HACKER Q&A
📣 ryanklee

How did Valve avoid Enshittification?


How did Valve avoid Enshittification?


  👤 PaulHoule Accepted Answer ✓
The model where you pay $X to get a game and Valve collects $aX where 0 < a < 1 is a user-friendly model in the long term.

Contrast to the awful "free-to-play" mobile game model and Xbox's GAME PASS model that is certain to go to hell the same way Cable TV went to hell. (Parents who hate video games and would think their kids will quit playing if the games are boring will rejoice but their kids will be grown up by the time it gets that bad.)

My argument is probably insufficient because I think the Apple App Store and Play Stores are really crammed with crap and I'm quite annoyed that the App Store hides the search box because they'd rather spam me with ads for games and apps I don't want.

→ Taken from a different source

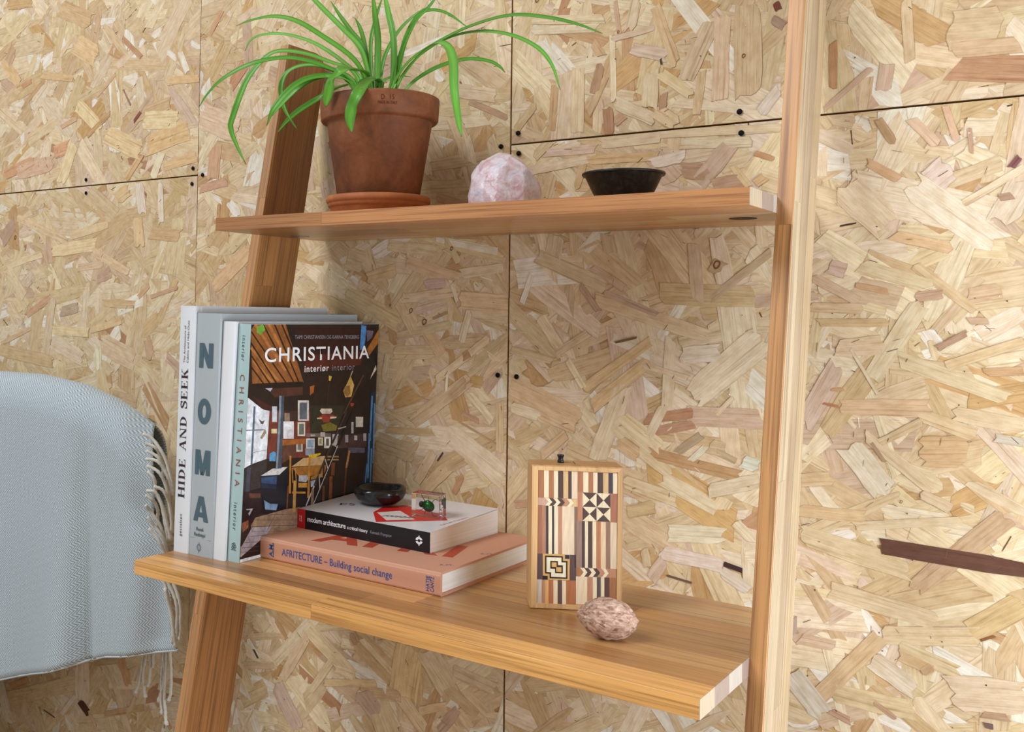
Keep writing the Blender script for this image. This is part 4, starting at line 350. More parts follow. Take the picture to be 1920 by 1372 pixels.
bm = bmesh.new()
def add_box(bm, x0, x1, y0, y1, z0, z1):
    vs = [bm.verts.new((x, y, z)) for z in (z0, z1) for y in (y0, y1) for x in (x0, x1)]
    for q in ((0, 2, 3, 1), (4, 5, 7, 6), (0, 1, 5, 4), (2, 6, 7, 3), (0, 4, 6, 2), (1, 3, 7, 5)):
        bm.faces.new([vs[i] for i in q])
WX0, WX1, OY0, OY1, OZ0, OZ1 = 1.25, 1.33, -0.85, -0.11, 0.27, 1.29   # window opening
add_box(bm, WX0, WX1, -3.4, OY0, 0.0, 2.5); add_box(bm, WX0, WX1, OY1, -0.003, 0.0, 2.5)
add_box(bm, WX0, WX1, OY0, OY1, 0.0, OZ0); add_box(bm, WX0, WX1, OY0, OY1, OZ1, 2.5)
wr = link('unseen_wall_right', bm_mesh('unseen_wall_right', bm), M_PANEL); wr['kind'] = 'structure'  # out of view, added to cut the ambient light from the right

PANELS = [  # x0, x1, z0, z1
    (-2.4, SEAM_X - GAP * 0.45, SEAM_Z + GAP, 2.5),
    (-2.4, SEAM_X - GAP * 0.45, 0.0, SEAM_Z - GAP),
    (SEAM_X + GAP * 0.45, 0.0 - GAP, 0.0, 2.5),
    (0.0 + GAP, 2.2, SEAM_Z + GAP, 2.5),
    (0.0 + GAP, 2.2, 0.0, SEAM_Z - GAP),
]

def clip_rect(poly, x0, x1, z0, z1):
    for ax, val, sgn in ((0, x0, 1), (0, x1, -1), (1, z0, 1), (1, z1, -1)):
        out = []
        n = len(poly)
        for i in range(n):
            a, b = poly[i], poly[(i + 1) % n]
            da = (a[ax] - val) * sgn; db = (b[ax] - val) * sgn
            if da >= 0: out.append(a)
            if (da >= 0) != (db >= 0):
                t = da / (da - db)
                out.append((a[0] + (b[0] - a[0]) * t, a[1] + (b[1] - a[1]) * t))
        poly = out
        if len(poly) < 3: return []
    return poly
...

Boy I feel like a voice in the wilderness railing against GAME PASS because I often pay anywhere from 10% to 5 times the monthly sub to get a game and defenders of GAME PASS will point out "Look, there are even some of those weeaboo games that you like on GAME PASS".


👤 smoldesu
There are a lot of possible reasons, but I think most of them boil down to Valve being privately owned. There isn't an enormous table of shareholders begging for constant growth and return, so Valve was given time to scale naturally and colloquially "pick up [sic]Steam".

👤 kweingar
That’s a loaded question. I don’t think Valve avoided enshittification at all.

Valve was an industry leader in integrating gambling into mainstream video games. They’ve also integrated pay-to-win microtransactions and exploitative battle passes into recent titles.